The political confrontation between Japan and South Korea is likely to benefit China on the economic front, especially in the semiconductor industry.

With China aiming for supremacy in high-technology industries, including semiconductors, top chipmaker Samsung seems to be a target for Chinese companies to overtake sooner or later.

And Samsung cannot afford to come to a temporary standstill in the face of an onslaught from Chinese rivals that are on a capital investment spree -- a few trillion yen annually -- under the initiative of the Chinese government.

"A China shift" is now underway among chipmaking equipment manufacturers. Semiconductor plant construction projects that require capital investment of about 1 trillion yen are emerging one after another in China, making the country a promising market for equipment makers.

Japanese companies are also "sending sales staff by the hundreds to China for long-term business trips to proceed with business talks in various parts of the country," said an official at Tokyo Electron.

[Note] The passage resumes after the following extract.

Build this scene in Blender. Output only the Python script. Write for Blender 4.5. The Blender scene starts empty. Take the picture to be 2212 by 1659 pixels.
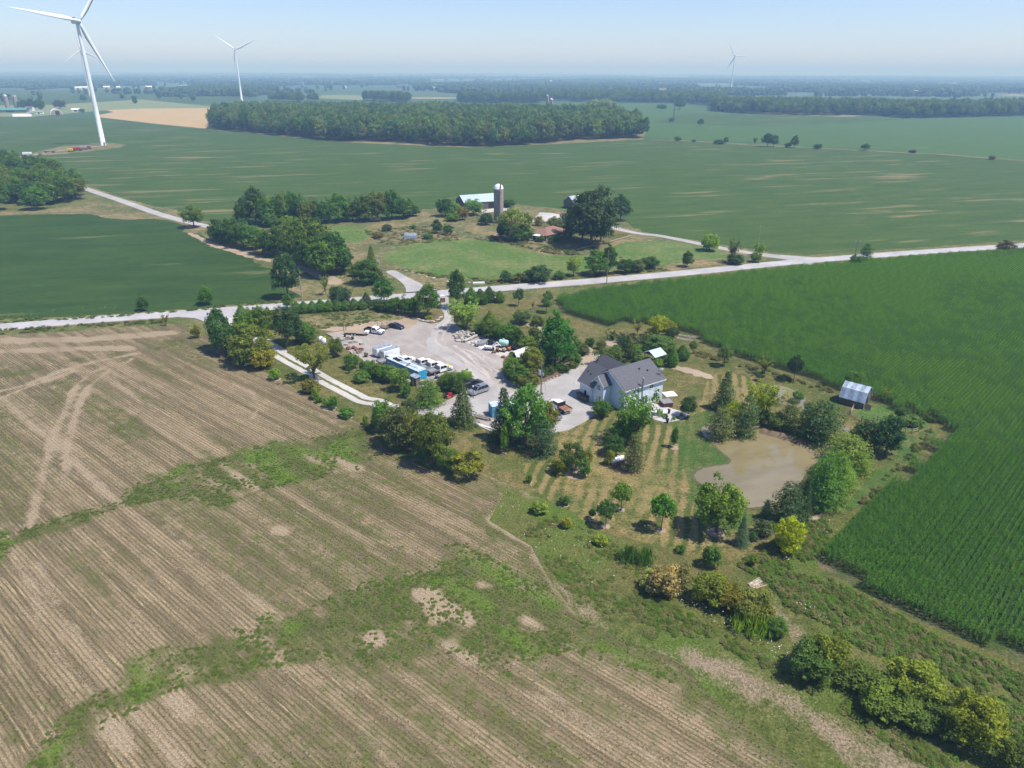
import bpy, bmesh, math, random
import numpy as np
from mathutils import Vector, Matrix, geometry

SC = bpy.context.scene
COL = SC.collection
R = math.radians

# ------------------------------------------------------------------ camera
# drone camera 66 m above flat farmland, looking along +Y and down
W, H, F, CH = 2212.0, 1659.0, 1533.0, 66.0
PITCH, ROLL = math.atan(675 / F), R(-0.26)
cam_d = bpy.data.cameras.new('camera')
cam = bpy.data.objects.new('camera', cam_d); COL.objects.link(cam); SC.camera = cam
cam_d.sensor_fit = 'HORIZONTAL'; cam_d.sensor_width = 36.0; cam_d.lens = 36.0 * F / W
cam_d.clip_start = 0.5; cam_d.clip_end = 60000
cam.matrix_world = (Matrix.Translation((0, 0, CH)) @ Matrix.Rotation(math.pi / 2 - PITCH, 4, 'X') @ Matrix.Rotation(-ROLL, 4, 'Z'))

# ------------------------------------------------------------------ sky, sun, exposure
SUN_EL, SUN_AZ = R(62), R(108)          # azimuth clockwise from +Y
world = bpy.data.worlds.new('World'); SC.world = world; world.use_nodes = True
wn = world.node_tree; bg = wn.nodes['Background']
sky = wn.nodes.new('ShaderNodeTexSky'); sky.sky_type = 'NISHITA'; sky.sun_disc = False
sky.sun_elevation = SUN_EL; sky.sun_rotation = SUN_AZ
sky.altitude = 200; sky.air_density = 1.0; sky.dust_density = 0.35; sky.ozone_density = 5.0
wb = wn.nodes.new('ShaderNodeMix'); wb.data_type = 'RGBA'; wb.blend_type = 'MULTIPLY'; wb.inputs[0].default_value = 1.0
wb.inputs[7].default_value = (1.0, 0.985, 1.16, 1)      # cool white balance of the hazy summer sky
wn.links.new(sky.outputs[0], wb.inputs[6]); wn.links.new(wb.outputs[2], bg.inputs[0]); bg.inputs[1].default_value = 0.118
sd = bpy.data.lights.new('sun', 'SUN'); sd.energy = 5.0; sd.angle = R(1.0); sd.color = (1.0, 0.955, 0.88)
sun = bpy.data.objects.new('sun', sd); COL.objects.link(sun)
sdir = Vector((math.sin(SUN_AZ) * math.cos(SUN_EL), math.cos(SUN_AZ) * math.cos(SUN_EL), math.sin(SUN_EL)))
sun.rotation_euler = sdir.to_track_quat('Z', 'Y').to_euler(); sun.location = sdir * 500
vs = SC.view_settings; vs.view_transform = 'Standard'; vs.look = 'None'; vs.exposure = 0.32; vs.gamma = 1.0; vs.use_curve_mapping = False
SC.cycles.max_bounces = 5; SC.cycles.diffuse_bounces = 3; SC.cycles.glossy_bounces = 2; SC.cycles.transmission_bounces = 3
SC.cycles.transparent_max_bounces = 6; SC.cycles.volume_bounces = 0; SC.cycles.caustics_reflective = False; SC.cycles.caustics_refractive = False
SC.cycles.use_denoising = True

# ------------------------------------------------------------------ places: survey points on the flat ground
CROPS = dict(a1=(0, 0, .434), a2=(700, 200, .434), a3=(1600, 200, .434), a4=(2500, 100, .6058), a5=(0, 500, .4822), a6=(700, 640, .434),
             b1=(1500, 640, .434), b2=(2300, 740, .6962), b3=(760, 1000, .3345), b4=(1400, 980, .3345), b5=(1150, 1180, .27125),
             b6=(1650, 1180, .27125), b7=(2080, 1200, .27125), b8=(2500, 1200, .4973), d1=(1350, 1480, .4069), d2=(2150, 1500, .4521),
             d3=(0, 1200, .6329), d4=(0, 2000, .5877), d5=(1200, 1900, .5906), d6=(2400, 1900, .6510), D=(0, 0, 1.736))
CP, SP_, CR, SR = math.cos(PITCH), math.sin(PITCH), math.cos(ROLL), math.sin(ROLL)

def full(k, x, y):
    a, b, s = CROPS[k]
    return (a + x * s) / 1.736, (b + y * s) / 1.736

def G(x, y, z=0.0):
    u, v = x - W / 2, H / 2 - y
    u, v = u * CR - v * SR, u * SR + v * CR
    d = (u, F * CP + v * SP_, -F * SP_ + v * CP)
    t = (z - CH) / d[2]
    return Vector((d[0] * t, d[1] * t, z))

def gp(k, x, y, z=0.0):
    return G(*full(k, x, y), z)

def proj(X, Y, Z):
    z = Z - CH
    d = Y * CP - z * SP_; up = Y * SP_ + z * CP
    u, v = X / d * F, up / d * F
    u, v = u * CR + v * SR, -u * SR + v * CR
    return u + W / 2, H / 2 - v, d

def height_at(p, ytop):
    lo, hi = 0.0, 300.0
    for _ in range(30):
        m = (lo + hi) / 2
        if proj(p.x, p.y, m)[1] > ytop: lo = m
        else: hi = m
    return lo

def metres(p, px, z=0.0):
    """width in metres of px (in the 2212-wide view) at ground point p"""
    return px * proj(p.x, p.y, z)[2] / F

def pts(k, lst):
    return [gp(k, x, y) for x, y in lst]

# ------------------------------------------------------------------ numpy noise
def _h(ix, iy, s):
    n = (ix.astype(np.int64) * 374761393 + iy.astype(np.int64) * 668265263 + s * 974634777) & 0x7fffffff
    n = ((n ^ (n >> 13)) * 1274126177) & 0x7fffffff
    return ((n ^ (n >> 16)) & 0xffff) / 65535.0

def vnoise(x, y, s=0):
    ix, iy = np.floor(x), np.floor(y); fx, fy = x - ix, y - iy
    fx, fy = fx * fx * (3 - 2 * fx), fy * fy * (3 - 2 * fy)
    a, b, c, d = _h(ix, iy, s), _h(ix + 1, iy, s), _h(ix, iy + 1, s), _h(ix + 1, iy + 1, s)
    return (a * (1 - fx) + b * fx) * (1 - fy) + (c * (1 - fx) + d * fx) * fy

def fbm(x, y, s=0, o=4):
    v, a, t = 0, 1.0, 0
    for i in range(o):
        v = v + a * vnoise(x * 2 ** i, y * 2 ** i, s + i * 17); t += a; a *= .5
    return v / t

def in_poly(X, Y, poly):
    P = np.array([(p[0], p[1]) for p in poly]); ins = np.zeros(X.shape, bool); j = len(P) - 1
    for i in range(len(P)):
        yi, yj, xi, xj = P[i, 1], P[j, 1], P[i, 0], P[j, 0]
        c = ((yi > Y) != (yj > Y)) & (X < (xj - xi) * (Y - yi) / ((yj - yi) or 1e-9) + xi)
        ins ^= c; j = i
    return ins

def seg_dist(X, Y, line, closed=False):
    P = [(p[0], p[1]) for p in line]
    if closed: P = P + [P[0]]
    d = np.full(X.shape, 1e9)
    for (x0, y0), (x1, y1) in zip(P[:-1], P[1:]):
        dx, dy = x1 - x0, y1 - y0; L = dx * dx + dy * dy or 1e-9
        t = np.clip(((X - x0) * dx + (Y - y0) * dy) / L, 0, 1)
        d = np.minimum(d, np.hypot(X - x0 - t * dx, Y - y0 - t * dy))
    return d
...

Chinese makers likely will need some time to mass-produce advanced semiconductors in a stable manner. But there is no doubt that Japanese makers of parts and materials will also move to make "a China shift" in the future.

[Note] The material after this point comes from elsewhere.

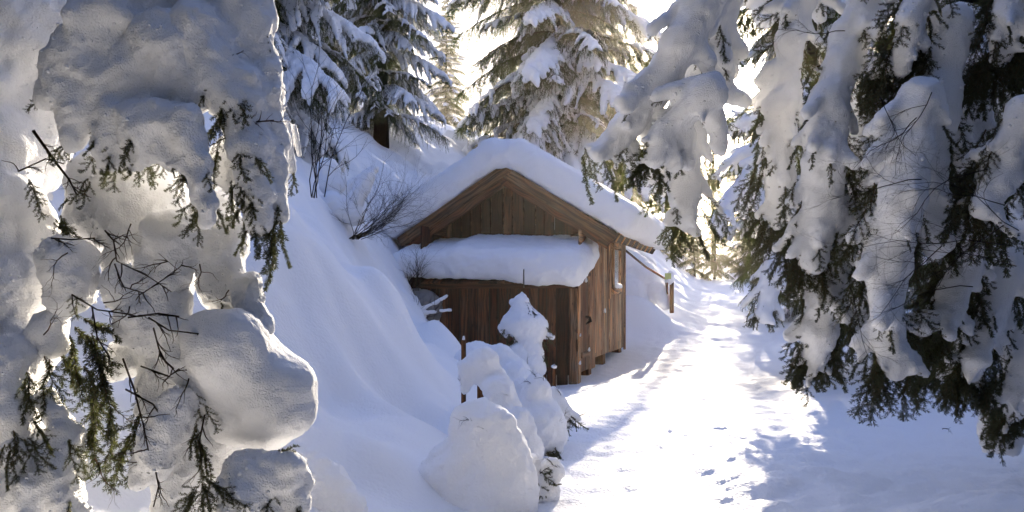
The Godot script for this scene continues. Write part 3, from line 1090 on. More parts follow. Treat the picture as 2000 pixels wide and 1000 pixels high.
# a drooping bough buried in snow.  spine: [px, py, half width in px]; z: distance ahead
func hang(root: Node3D, spine: Array, z: float, seeded: int, fingers: float, fringe: int, cell := 0.015) -> void:
	var r := RandomNumberGenerator.new()
	r.seed = seeded
	var pts := []
	var hw := []
	for i in spine.size():
		pts.append(P(spine[i][0], spine[i][1], z + 0.05 * sin(i * 1.7 + seeded)) - root.position)
		hw.append(spine[i][2] * 1.22 * z / FOC)
	var bough := part("bough", tube_mesh(pts, range(pts.size()).map(func(i): return 0.016 * (1.0 - 0.7 * i / pts.size())), 6), M.twig, root)
	var sn := Snow.new()
	var where := []
	var n := 0.0
	for i in pts.size() - 1:
		var a: Vector3 = pts[i]
		var b: Vector3 = pts[i + 1]
		var along := (b - a).normalized()
		var ra: float = hw[i]
		var rb: float = hw[i + 1]
		var face := Vector3(0, 0.02, 0.03)
		sn.cap(a + face, b + face, ra * 0.5, rb * 0.5)
		var side := along.cross(Vector3(0, 0, 1)).normalized()
		var len := (b - a).length()
		n += 2.6 * len * fingers / maxf(0.05, (ra + rb) * 0.4)
		while n > 0.0:
			n -= 1.0
			var t := r.randf()
			var p := a.lerp(b, t)
			var w := lerpf(ra, rb, t)
			var th := r.randf_range(-0.35, PI + 0.35) if r.randf() < 0.75 else r.randf_range(PI, TAU)
			var out := side * cos(th) + Vector3(0, 0, 1) * sin(th) * 0.9
			var d := (out + along * r.randf_range(0.1, 0.8) + Vector3.DOWN * r.randf_range(0.2, 0.9)).normalized()
			var l := w * r.randf_range(0.45, 1.2)
			var p0 := p + out * w * r.randf_range(0.15, 0.6)
			var p1 := p0 + d * l
			var fr := w * r.randf_range(0.13, 0.30)
			sn.cap(p0, p1, fr * 1.25, fr * 0.7)
			if r.randf() < 0.8:
				where.append(sprig(p1 - d * 0.05 - Vector3(0, fr * 0.55, 0.01), d + Vector3.DOWN * r.randf_range(0.1, 0.8), r.randf_range(0.35, 0.75) * (0.6 if fringe < 12 else 1.0), r))
			if r.randf() < 0.25:
				where.append(sprig(p0 - Vector3(0, 0.0, w * 0.5), d + Vector3.DOWN * 0.7 + Vector3(r.randf_range(-0.4, 0.4), 0, -0.3), r.randf_range(0.8, 1.2), r))
	for i in fringe:
		var t := pow(r.randf(), 0.7)
		var f := t * (pts.size() - 1)
		var k := mini(int(f), pts.size() - 2)
		var p: Vector3 = pts[k].lerp(pts[k + 1], f - k)
		var w := lerpf(hw[k], hw[k + 1], f - k)
		var along: Vector3 = (pts[k + 1] - pts[k]).normalized()
		var side := along.cross(Vector3(0, 0, 1)).normalized() * (1.0 if r.randf() < 0.5 else -1.0)
		var o := p + side * w * r.randf_range(0.2, 0.75) + Vector3(0, 0, r.randf_range(-0.7, 0.35) * w)
		where.append(sprig(o, side * r.randf_range(0.0, 0.7) + along * 0.4 + Vector3.DOWN * r.randf_range(0.4, 1.2) + Vector3(0, 0, r.randf_range(-0.3, 0.3)), r.randf_range(0.7, 1.15), r))
	# the hanging tip
	var tip: Vector3 = pts[-1]
	for i in 5 + fringe / 8:
		where.append(sprig(tip + Vector3(r.randf_range(-1, 1), r.randf_range(0.2, 1.0), r.randf_range(-1, 0.4)) * hw[-1] * 0.9, Vector3(r.randf_range(-0.5, 0.5), -1, r.randf_range(-0.3, 0.4)), r.randf_range(0.6, 1.0), r))
	var pad := sn.build(cell, 0.03, [0.024, 0.010, 0.004], [noise_b, noise_c, M.noise_d])
	part("snow", pad, M.snow_near, bough)
	if cell < 0.02:
		crumbs(pad, bough, 130, 0.007, seeded, M.snow_near)
	copies("needles", M.branchlets[seeded % 3], M.needles, bough, where)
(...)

In fact, Chinese companies have overtaken their South Korean rivals in terms of liquid crystal panel production capacity. Many industry officials say the same thing will happen to the semiconductor industry.

Ahn Ki-hyun, a senior official at the Korea Semiconductor Industry Association, warned, "If barriers emerge between Japan and South Korea, it will benefit China's semiconductor industry, which is aiming for supremacy in each sector of the materials, equipment and final products."

Samsung has driven Japan's electronics industry into a corner. But it is becoming an increasingly likely scenario that the South Korean company will be overwhelmed by Chinese rivals.

Samsung accounts for 20% of South Korea's overall exports. It also accounts for 20% of the total market capitalization of the country's stock market. Its decline would mean the downturn of the South Korean economy as a whole.

The South Korean government, now worrying about its economic slump, also probably cannot afford to continue political confrontation.